What to do
List all lines of the data that include the string "part".
━━━ Given data
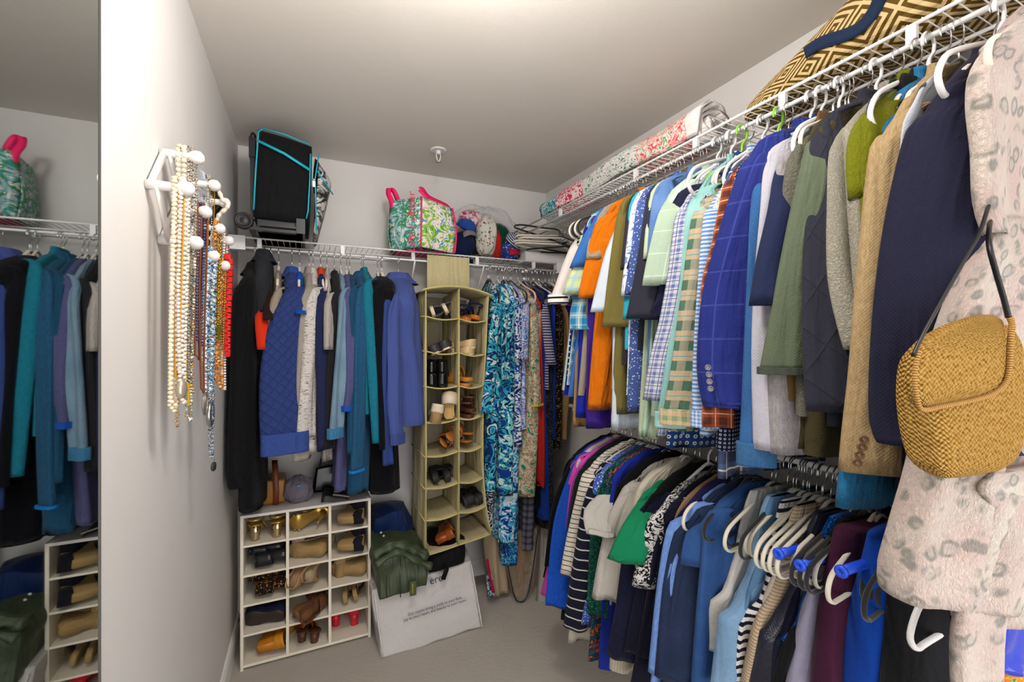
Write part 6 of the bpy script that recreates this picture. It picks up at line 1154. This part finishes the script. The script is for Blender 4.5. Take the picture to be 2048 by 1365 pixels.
for y, z in midp + topp + botp:
    m = MB(); m.lathe((XL + .001, y, z), (1, 0, 0), [(0, 0), (.0105, 0), (.0105, .02), (.0095, .05), (.0098, .056), (.0135, .060), (.0165, .069), (.015, .080), (.007, .0865), (0, .0875)], 18); part(m, 'peg', pw, rk)
NR = random.Random(8)
def beadm(name, *c, rough=.25, metal=0.0):
    if name in MC: return MC[name]
    n = NB(name); sep = n.new('ShaderNodeSeparateXYZ'); n.t.links.new(n.obj(), sep.inputs[0]); col = n.mix(0.0, c[0], c[0])
    if len(c) > 1: col = n.ramp(n.noise(n.obj(), 130, 1), [(0, c[0])] + [(.42 + .12 * i / max(1, len(c) - 2), x) for i, x in enumerate(c[1:])])
    MC[name] = n.done(col, rough, metal=metal, spec=.6); return MC[name]
def necklace(label, y, x, zt, zb, dy, r, mat, style='bead', pend=None, pm=None, pr=.012, sq_=1.0, cat='necklace', sway=0.0):
    """loop over a peg: down one leg, round the bottom, up the other"""
    t = thing('necklace', label, cat, (x, y, zb), 'necklaces on the peg rack'); P = []
    L = zt - zb; n1 = 34
    for i in range(n1 + 1): f = i / n1; P.append(Vector((x + .004 * sin(f * 3 + x * 90), y - dy * (.55 + .45 * sin(pi * min(1, f * 1.15))) + sway * f, zt - L * f * .985)))
    Q = [Vector((x + .006 + .004 * sin(i / n1 * 3 + 2), y + dy * (.55 + .45 * sin(pi * min(1, i / n1 * 1.15))) + sway * i / n1, zt - L * i / n1 * .985)) for i in range(n1 + 1)][::-1]
    arc = [Vector((x + .003, y + .0105 * cos(a) * -1, zt + .011 * sin(a))) for a in [pi * k / 6 for k in range(7)]]
    bot = [Vector((x + .003, y + sway + (P[-1].y - y - sway) * cos(a), P[-1].z - .012 * sin(a))) for a in [pi * k / 6 for k in range(1, 6)]]
    path = P + bot + Q + arc[::-1][1:-1]
    m = MB()
    if style == 'cord': m.tube(path, r, 6, closed=True)
    else:
        S_l = [0]
        for a, b in zip(path, path[1:] + path[:1]): S_l.append(S_l[-1] + (b - a).length)
        s = 0; k = 0; pp = path + [path[0]]
        while s < S_l[-1] - r:
            while k < len(S_l) - 2 and S_l[k + 1] < s: k += 1
            f = (s - S_l[k]) / max(1e-6, S_l[k + 1] - S_l[k]); c = pp[k].lerp(pp[k + 1], f); rr = r * (NR.uniform(.6, 1.25) if style == 'mixed' else 1)
            if style == 'tile': m.box(c.x - r * .7, c.y - r, c.z - r * .8, c.x + r * .7, c.y + r, c.z + r * .8)
            elif style == 'chip': m.ball(c, rr, 5, 3, (NR.uniform(.6, 1.2), NR.uniform(.6, 1.3), NR.uniform(.5, 1)))
            else: m.ball(c, rr, 7, 4, (1, 1, .85))
            s += (2.0 * rr if style != 'tile' else 2.0 * r) * sq_
    part(m, 'cord' if style == 'cord' else 'bead_strand', mat, t)
    if pend:
        c = Vector((x + .006, y + sway, zb - .004)); m = MB()
        if pend == 'disc': m.lathe(c + Vector((-.002, 0, -pr)), (1, -.25, 0), [(0, 0), (pr, 0), (pr, .004), (0, .004)], 20)
        elif pend == 'bar': m.box(c.x - .004, c.y - pr * .45, c.z - pr * 3.2, c.x + .004, c.y + pr * .45, c.z)
        elif pend == 'ring': m.tube([c + Vector((0, pr * sin(a), -pr * 1.25 - pr * 1.25 * cos(a))) for a in [2 * pi * k / 20 for k in range(20)]], pr * .28, 8, closed=True)
        elif pend == 'shell': m.ball(c + Vector((0, 0, -pr)), pr, 12, 8, (.55, 1, 1.25)); m.ball(c + Vector((0, pr * .5, -pr * 2)), pr * .5, 8, 6)
        elif pend == 'tree':
            m.tube([c + Vector((0, pr * sin(a), -pr - pr * cos(a))) for a in [2 * pi * k / 24 for k in range(24)]], pr * .08, 6, closed=True)
            for a in (-.9, -.45, 0, .45, .9): m.tube([c + Vector((0, 0, -pr * 1.9)), c + Vector((0, pr * .1 * a, -pr * 1.1)), c + Vector((0, pr * .85 * sin(a), -pr + pr * .85 * cos(a)))], pr * .06, 5)
        part(m, 'pendant', pm or mat, t)
    return t
prl = beadm('cream_pearls', 'e0c9a0', 'ead9bc', rough=.2); wht = beadm('white_beads', 'e2dcd4', 'd2cabe', rough=.3); crys = beadm('crystal_beads', '8d8782', 'd9d4cf', '4f4a46', rough=.1, metal=.5)
gch = plain('gold_chain', 'c49a3c', .25, 1.0); sch = plain('silver_chain', 'b0aeaa', .25, 1.0); bcord = plain('brown_cord', '6b3014', .6); ycord = plain('ochre_cord', 'b8841c', .5)
nvb_ = beadm('navy_beads', '1a2440', '2c3a66'); blu = beadm('sky_glass_beads', '5f9cc4', 'c9dce6', '2f6f9a', rough=.12); tq_ = beadm('turquoise_beads', '2aa0a0', 'e2ddd2', '8a5f34'); wood = beadm('amber_wood_beads', 'b0602a', 'd8953c', '7a3418', rough=.3); red = beadm('red_tiles', 'd01c14', rough=.2); cor = beadm('blush_coral', 'e0c4b8', 'ecdcd2'); mix = beadm('mixed_gems', 'c2912a', '7a3a2a', '2f8f8a', 'ddd2c0'); gry = beadm('slate_beads', '4f6070', '9fb0ba', '22262c'); 
T1, T2, T3 = topp; M1, M2, M3, M4 = midp; B1, B2, B3 = botp
KS = 1.19; ks = lambda z: CAMH + (z - CAMH) * KS
NK = [
 ('chunky cream pearl strand over the first top peg, closest to the slats', T1, -.243, 1.36, .010, .0062, prl, 'bead', None),
 ('second chunky cream pearl strand on the first top peg', T1, -.232, 1.37, .010, .0062, prl, 'bead', None),
 ('smoky crystal bead strand next to the pearls', T1, -.221, 1.33, .009, .0042, crys, 'chip', None),
 ('silver and champagne bead strand nearest the first top knob', T1, -.213, 1.35, .008, .0035, beadm('champagne_beads', 'c2a878', '8f8478', rough=.2, metal=.4), 'mixed', None),
 ('ochre cord with a silvery shell pendant on the first middle peg', M1, -.232, 1.385, .006, .0032, ycord, 'cord', ('shell', plain('silver_shell', 'b8ac98', .3, .6), .016)),
 ('bundle of fine white seed beads on the first middle peg', M1, -.225, 1.40, .008, .0055, wht, 'bead', None),
 ('second fine white seed bead strand beside the shell pendant', M1, -.217, 1.345, .012, .0045, wht, 'bead', None),
 ('wide cream crocheted pearl collar hanging lowest at the left', M1, -.247, 1.34, .030, .0052, prl, 'bead', None),
 ('ivory looped pearl rope behind the crocheted collar', M1, -.252, 1.33, .022, .0045, beadm('ivory_pearls', 'd8c4a0', 'e2d2b4'), 'bead', None),
 ('long fine gold chain with a yellow glass bar pendant', B1, -.225, 1.375, .007, .0022, gch, 'bead', ('bar', plain('yellow_glass', 'c2980c', .1), .014)),
 ('multicoloured gem and turquoise chip strand under the first bottom peg', B1, -.215, 1.30, .012, .0036, mix, 'mixed', None),
 ('gold and crystal link strand on the first bottom peg', B1, -.238, 1.36, .010, .0040, beadm('gold_crystal', 'c49a3c', 'd8d2c6', rough=.15, metal=.5), 'mixed', None),
 ('amber and garnet chip strand ending in tiny drops', B1, -.245, 1.29, .009, .0034, beadm('garnet_chips', '6b2a22', 'c2912a', '9a8f84'), 'chip', None),
 ('brown leather cord with a tree pendant on the second middle peg', M2, -.214, 1.345, .010, .0026, bcord, 'cord', ('tree', plain('pewter', '9a9088', .35, .7), .024)),
 ('navy bead strand below the blue square bracelet', M2, -.226, 1.45, .010, .0042, nvb_, 'bead', None),
 ('second deep brown leather cord on the second middle peg', M2, -.236, 1.42, .014, .0024, bcord, 'cord', None),
 ('slim gold chain on the second top peg', T2, -.222, 1.50, .010, .0022, gch, 'bead', None),
 ('gold and smoke chain on the second top peg', T2, -.235, 1.46, .012, .0028, crys, 'chip', None),
 ('pale blue and clear glass bead rope on the second bottom peg', B2, -.218, 1.34, .010, .0065, blu, 'mixed', None),
 ('clear faceted bead rope ending in a silver ring', B2, -.228, 1.31, .012, .0055, beadm('clear_beads', 'c9c9c6', 'e6e4e0', '8f9aa2', rough=.08), 'mixed', ('ring', sch, .020)),
 ('long slate and black bead lariat with a dark disc, hanging lowest of all', B2, -.212, 1.17, .011, .0040, gry, 'mixed', ('disc', plain('dark_disc', '3a3c3a', .4, .3), .011)),
 ('turquoise, brown and white beads with a teal drop', B2, -.240, 1.40, .014, .0038, tq_, 'mixed', ('shell', plain('teal_stone', '1f9a94', .2), .008)),
 ('gold knotted chain with green stone pendant', M3, -.216, 1.50, .010, .0052, plain('gold_knots', 'b8922c', .25, .9), 'mixed', ('bar', plain('olive_stone', '4a5a1a', .1), .012)),
 ('brown and amber wooden bead strand', M3, -.226, 1.36, .014, .0068, wood, 'mixed', None),
 ('blush coral heishi strand beside the red tiles', M4, -.232, 1.32, .012, .0048, cor, 'bead', None),
 ('orange amber nugget strand with long clasp', B3, -.226, 1.33, .014, .0070, beadm('amber_nuggets', 'c8822a', 'a2481c', 'e0b060', rough=.15), 'mixed', None),
 ('gold rope chain on the third bottom peg', B3, -.216, 1.44, .008, .0042, gch, 'bead', None),
 ('purple and bronze seed bead strand on the last peg', M4, -.222, 1.52, .008, .0030, beadm('bronze_beads', '3a2436', '8a6a4c', rough=.2, metal=.4), 'bead', None),
 ('chunky scarlet red tile necklace at the right end of the rack', (M4[0], M4[1] - .07), -.212, 1.42, .010, .0105, red, 'tile', None),
 ('mint and green stone necklace near the right end', B3, -.238, 1.50, .010, .0050, beadm('mint_stones', '9ac2a0', '5f9a5a', 'c9b04a'), 'mixed', None)]
for lb, (y, z), x, zb_, dy, r, mt, stl, pd in NK:
    lo_x, hi_x = (-.284, -.25) if y < 1.3 and abs(y - M1[0]) > .01 else (-.264, -.245)
    dy = min(dy, .014)
    necklace(lb, y, lo_x + (x + .252) / .04 * (hi_x - lo_x), z + .011, ks(zb_), dy * 1.25, r * .98, mt, stl, pd[0] if pd else None, pd[1] if pd else None, (pd[2] if pd else .012) * KS)
# beaded cuff of blue squares and the black-and-cream twisted bead loop
bcf = thing('beaded_bracelet', 'wide pale blue beaded bracelet with three framed squares on the rack', 'bracelet', (-.21, 1.22, 1.75))
bl1, bl2, bl3 = beadm('pale_blue_seed', '7f9fc0', 'a8c0d8', rough=.4), beadm('white_seed', 'dcd8d4', 'e6e2de', rough=.4), beadm('maroon_seed', '2a1a20', '3a2028', rough=.4)
for k, (px, py) in enumerate(((412, 354), (411, 371), (408, 396))):
    c = at_t(px, py, 1.30); ty = (.5, .2, .0)[k]; U = Vector((.35, .93, .0)).normalized(); V = Vector((-.25 * ty, .1, 1 - ty * .6)).normalized()
    for mt, w_, h_ in ((bl1, .0225, .014), (bl2, .0165, .0105), (bl3, .0052, .0048)):
        m = MB(); n_x, n_y = max(3, int(w_ / .0021)), max(3, int(h_ / .0021)); nrm = U.cross(V) * (-1)
        for i in range(n_x):
            for j in range(n_y):
                a, b = -1 + 2 * i / (n_x - 1), -1 + 2 * j / (n_y - 1)
                m.ball(c + U * (a * w_) + V * (b * h_) - nrm * (.0022 * (2 - (bl1, bl2, bl3).index(mt)) * -1) * 1 + nrm * (-.004 * (a * a)), .0014, 5, 3)
        part(m, ('blue_border', 'white_field', 'dark_centre')[(bl1, bl2, bl3).index(mt)], mt, bcf)
tw = thing('necklace', 'twisted cream and black chunky bead loop behind the blue bracelet', 'necklace', (-.2, 1.3, 1.72), 'necklaces on the peg rack')
P_ = [at_t(px, py, 1.43) for px, py in ((424, 372), (434, 376), (441, 390), (447, 402), (456, 408), (452, 418), (440, 428), (434, 440), (428, 462), (420, 480))]
m = MB(); m.tube([tuple(v) for v in curve([list(p) for p in P_], 60)], [.0062 + .0012 * sin(i * 1.1) for i in range(60)], 10); part(m, 'cream_cord', beadm('cream_rope', 'cfc2aa', 'ddd4c2', rough=.5), tw)
P_ = [at_t(px, py, 1.46) for px, py in ((424, 380), (432, 392), (438, 408), (428, 424), (420, 440), (416, 462), (410, 490))]
m = MB(); m.tube([tuple(v) for v in curve([list(p) for p in P_], 40)], .012, 10); part(m, 'black_beads', plain('jet_black', '0c0c0e', .3), tw)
━━━━━━
Answer below
Write part 6 of the bpy script that recreates this picture. It picks up at line 1154. This part finishes the script. The script is for Blender 4.5. Take the picture to be 2048 by 1365 pixels.
    m = MB(); m.lathe((XL + .001, y, z), (1, 0, 0), [(0, 0), (.0105, 0), (.0105, .02), (.0095, .05), (.0098, .056), (.0135, .060), (.0165, .069), (.015, .080), (.007, .0865), (0, .0875)], 18); part(m, 'peg', pw, rk)
    part(m, 'cord' if style == 'cord' else 'bead_strand', mat, t)
        part(m, 'pendant', pm or mat, t)
        part(m, ('blue_border', 'white_field', 'dark_centre')[(bl1, bl2, bl3).index(mt)], mt, bcf)
m = MB(); m.tube([tuple(v) for v in curve([list(p) for p in P_], 60)], [.0062 + .0012 * sin(i * 1.1) for i in range(60)], 10); part(m, 'cream_cord', beadm('cream_rope', 'cfc2aa', 'ddd4c2', rough=.5), tw)
m = MB(); m.tube([tuple(v) for v in curve([list(p) for p in P_], 40)], .012, 10); part(m, 'black_beads', plain('jet_black', '0c0c0e', .3), tw)